By David Brody

On CBN’s Faith Nation Friday, CBS White House Correspondent Major Garrett weighed in on the fight between CNN and the Trump Administration over the confiscation of reporter Jim Acosta’s White House press pass and the subsequent decision by a judge that, temporarily at least, ruled in CNN’s favor.

“The First Amendment is important and due process is important and the court is struggling with things that are not clearly defined in this clash but I do think that Jeff Zucker (CNN’s President) and Donald Trump want to have this fight on behalf of not just these serious underlying legal questions but on their own reputational relationship to one another," Garrett said.

Garrett, who chronicles the Trump presidency in his new book called, “Mr. Trump's Wild Ride: The Thrills, Chills, Screams, and Occasional Blackouts of an Extraordinary Presidency," says both CNN and the White House are taking absolute positions. While he sees himself as a neutral observer in all of this, he does believe the Trump administration has a good point when it comes to the fact that rules on presidential decorum must exist.

“The CNN position is also, to a certain degree absolute that there are no limits on decorum in the White House. Well, I don’t believe that as a reporter," said Garrett.

When asked if there are limits, Garrett’s response is straightforward: “I’ve exercised them,”

Garrett explains an encounter during the Trump administration where, during a Rose Garden event at the White House, Garrett actually had the microphone in his hand ready to ask a question, but Trump said no to him and called on the reporter behind him to ask a question. “Was I giving up my First Amendment rights? No?  The president said, ‘no not you.’ It’s his press conference. I’m either asked to ask a question given that privilege and that responsibility or I’m not but guess who runs that? He does.”
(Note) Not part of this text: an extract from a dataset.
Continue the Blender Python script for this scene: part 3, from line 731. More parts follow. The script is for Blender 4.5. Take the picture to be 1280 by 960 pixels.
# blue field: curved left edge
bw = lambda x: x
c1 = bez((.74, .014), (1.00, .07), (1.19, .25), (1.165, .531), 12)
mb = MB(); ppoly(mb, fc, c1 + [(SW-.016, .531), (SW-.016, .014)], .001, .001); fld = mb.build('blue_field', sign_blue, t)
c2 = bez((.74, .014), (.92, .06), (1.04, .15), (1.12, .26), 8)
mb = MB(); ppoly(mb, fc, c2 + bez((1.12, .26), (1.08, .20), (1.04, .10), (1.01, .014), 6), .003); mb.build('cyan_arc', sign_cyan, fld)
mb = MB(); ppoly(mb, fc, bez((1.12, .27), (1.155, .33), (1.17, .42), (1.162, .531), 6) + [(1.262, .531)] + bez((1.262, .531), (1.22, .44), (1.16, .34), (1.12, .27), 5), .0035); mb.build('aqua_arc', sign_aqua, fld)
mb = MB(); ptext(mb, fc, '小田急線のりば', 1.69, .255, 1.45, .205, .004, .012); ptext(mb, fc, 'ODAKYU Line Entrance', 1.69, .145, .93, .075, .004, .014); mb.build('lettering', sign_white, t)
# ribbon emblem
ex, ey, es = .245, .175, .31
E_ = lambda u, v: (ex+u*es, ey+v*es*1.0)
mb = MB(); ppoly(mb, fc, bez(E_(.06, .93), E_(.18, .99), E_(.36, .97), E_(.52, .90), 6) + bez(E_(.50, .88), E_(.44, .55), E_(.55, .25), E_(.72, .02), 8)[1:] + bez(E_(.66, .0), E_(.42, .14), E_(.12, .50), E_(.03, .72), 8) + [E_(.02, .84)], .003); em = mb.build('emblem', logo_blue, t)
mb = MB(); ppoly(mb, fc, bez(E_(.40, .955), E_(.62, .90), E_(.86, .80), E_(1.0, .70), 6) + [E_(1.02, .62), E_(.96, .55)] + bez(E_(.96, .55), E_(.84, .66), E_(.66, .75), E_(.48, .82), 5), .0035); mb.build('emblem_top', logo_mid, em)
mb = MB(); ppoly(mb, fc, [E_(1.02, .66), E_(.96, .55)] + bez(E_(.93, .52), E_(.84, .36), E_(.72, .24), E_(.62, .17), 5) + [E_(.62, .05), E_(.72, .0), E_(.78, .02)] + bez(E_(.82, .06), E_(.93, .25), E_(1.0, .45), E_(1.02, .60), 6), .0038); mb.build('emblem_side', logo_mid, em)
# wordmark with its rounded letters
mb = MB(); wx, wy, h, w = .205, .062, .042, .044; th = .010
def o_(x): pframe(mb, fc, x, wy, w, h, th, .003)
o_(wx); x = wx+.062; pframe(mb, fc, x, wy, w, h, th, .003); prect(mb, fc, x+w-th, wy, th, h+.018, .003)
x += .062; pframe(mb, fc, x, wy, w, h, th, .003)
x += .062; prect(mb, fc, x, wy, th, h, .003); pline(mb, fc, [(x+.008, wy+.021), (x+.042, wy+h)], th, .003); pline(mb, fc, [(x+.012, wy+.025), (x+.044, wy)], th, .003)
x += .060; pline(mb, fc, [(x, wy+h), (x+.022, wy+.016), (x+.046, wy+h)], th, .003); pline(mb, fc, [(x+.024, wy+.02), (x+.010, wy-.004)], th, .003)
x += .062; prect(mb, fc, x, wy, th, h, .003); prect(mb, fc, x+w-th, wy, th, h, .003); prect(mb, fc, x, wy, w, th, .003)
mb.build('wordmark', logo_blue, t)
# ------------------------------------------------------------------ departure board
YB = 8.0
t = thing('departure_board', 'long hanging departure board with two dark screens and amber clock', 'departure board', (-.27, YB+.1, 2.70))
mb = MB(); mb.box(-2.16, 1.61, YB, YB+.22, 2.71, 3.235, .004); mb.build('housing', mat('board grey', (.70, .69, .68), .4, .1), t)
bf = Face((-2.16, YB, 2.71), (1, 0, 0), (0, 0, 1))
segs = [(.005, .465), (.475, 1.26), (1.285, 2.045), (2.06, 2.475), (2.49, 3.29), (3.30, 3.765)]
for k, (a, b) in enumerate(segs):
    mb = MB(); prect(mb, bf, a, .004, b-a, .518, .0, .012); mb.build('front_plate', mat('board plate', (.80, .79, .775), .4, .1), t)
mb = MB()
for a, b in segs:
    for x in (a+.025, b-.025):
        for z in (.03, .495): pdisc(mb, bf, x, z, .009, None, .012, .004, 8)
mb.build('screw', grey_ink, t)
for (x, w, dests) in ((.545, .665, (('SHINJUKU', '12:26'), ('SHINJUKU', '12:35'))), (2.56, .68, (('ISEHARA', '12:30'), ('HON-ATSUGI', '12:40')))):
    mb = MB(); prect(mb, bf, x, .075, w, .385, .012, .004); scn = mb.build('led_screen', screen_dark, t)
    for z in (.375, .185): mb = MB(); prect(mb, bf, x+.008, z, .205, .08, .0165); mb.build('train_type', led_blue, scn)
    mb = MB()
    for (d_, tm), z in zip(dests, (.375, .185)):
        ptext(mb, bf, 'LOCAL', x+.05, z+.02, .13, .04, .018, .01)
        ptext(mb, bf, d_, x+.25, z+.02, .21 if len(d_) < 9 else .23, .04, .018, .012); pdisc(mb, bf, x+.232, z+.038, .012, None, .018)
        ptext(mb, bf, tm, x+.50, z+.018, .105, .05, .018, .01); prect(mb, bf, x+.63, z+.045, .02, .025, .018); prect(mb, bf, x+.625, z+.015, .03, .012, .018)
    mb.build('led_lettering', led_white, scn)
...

In the judge’s ruling today, he acknowledged that technically there is no First Amendment right allowing reporters to enter the White House grounds.  Garrett says of course that’s the case.

“The First Amendment doesn’t get involved in any of that…the First Amendment is about our right to publish, the rules under which we publish and the responsibilities and equities under that publishing right afforded to us by the First Amendment. Quite happily, the first amendment does not get involved in convenience, security or geography.”